No sé cuál es la solución para el embrollo de Cataluña. Parto de la base de que nadie lo sabe. Ni los políticos catalanes que azuzan los disturbios, ni los que contemplan pasivos las revueltas, ni los descerebrados que violentan las calles. Ni siquiera los verdaderos damnificados: los vecinos, comerciantes y hosteleros que soportan la peliaguda situación con estoica resignación.
La inacción que nos dispensan nuestros dirigentes (los de antes y los de ahora, tampoco en eso hemos mejorado) ha tornado en ingobernable una situación que hace años (y millones desfalcados, todo hay que decirlo) que se descontroló, merced a unos gobernantes corruptos que escondieron tras la cortina del nacionalismo su peor faceta de delincuentes (pregúntenles a los Pujol Ferrusola y demás acólitos).
El surrealismo alcanza cotas inéditas cuando los violentos destrozan las calles catalanas bajo la excusa de luchar por la ¿libertad? de expresión y contra la injusticia de la condena a los líderes separatistas. ¿Alguien concibe que esto sucediera en otra parte de España? ¿Se contemporizaría tanto si alguien descontento con una sentencia judicial reventara las calles de otro punto de la geografía nacional?
El Estado de Derecho regido por la ley nos distingue de regímenes no democráticos.

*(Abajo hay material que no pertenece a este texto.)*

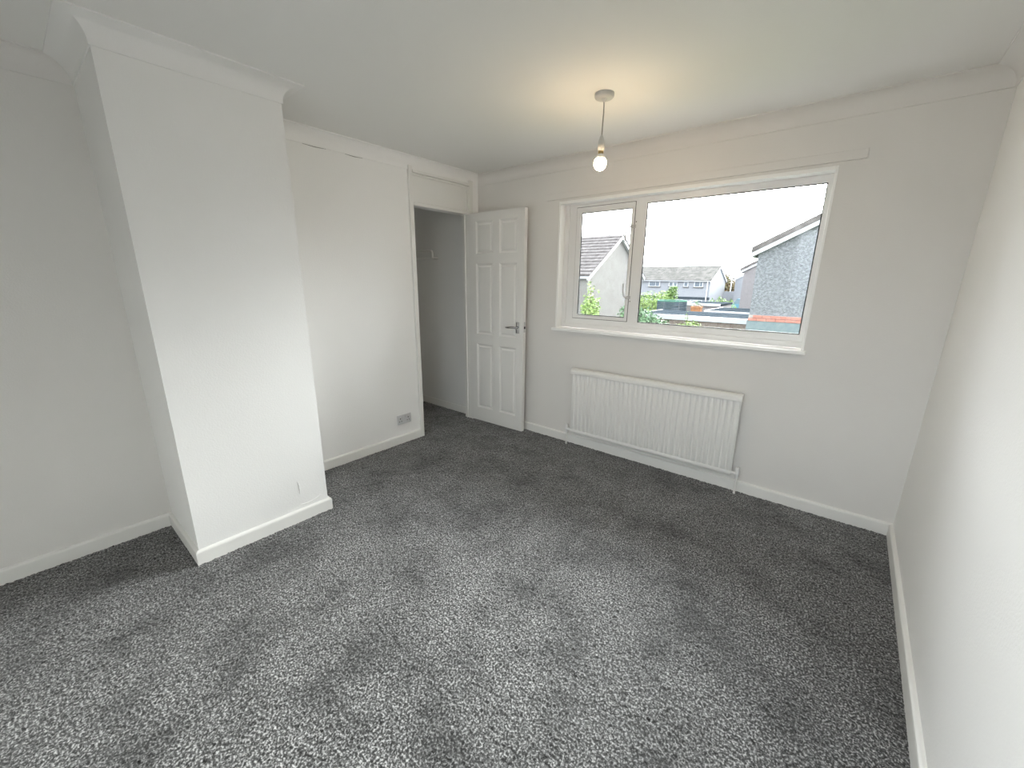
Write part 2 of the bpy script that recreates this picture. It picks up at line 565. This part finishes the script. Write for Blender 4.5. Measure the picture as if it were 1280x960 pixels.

Una ley que emana del pueblo para controlar al propio pueblo y a sus gobernantes. Una ley que aplican los tribunales de forma proporcionada y equitativa. Una ley que respalda a esos policías que afrontan casi en solitario la desvergüenza de un país demasiado acomplejado para tomar el control. Una ley que se puede cambiar por la voluntad de la mayoría. Pero que, sobre todo, marca la convivencia para que esto no sea una selva, sino algo serio y decente. Aunque no lo parezca.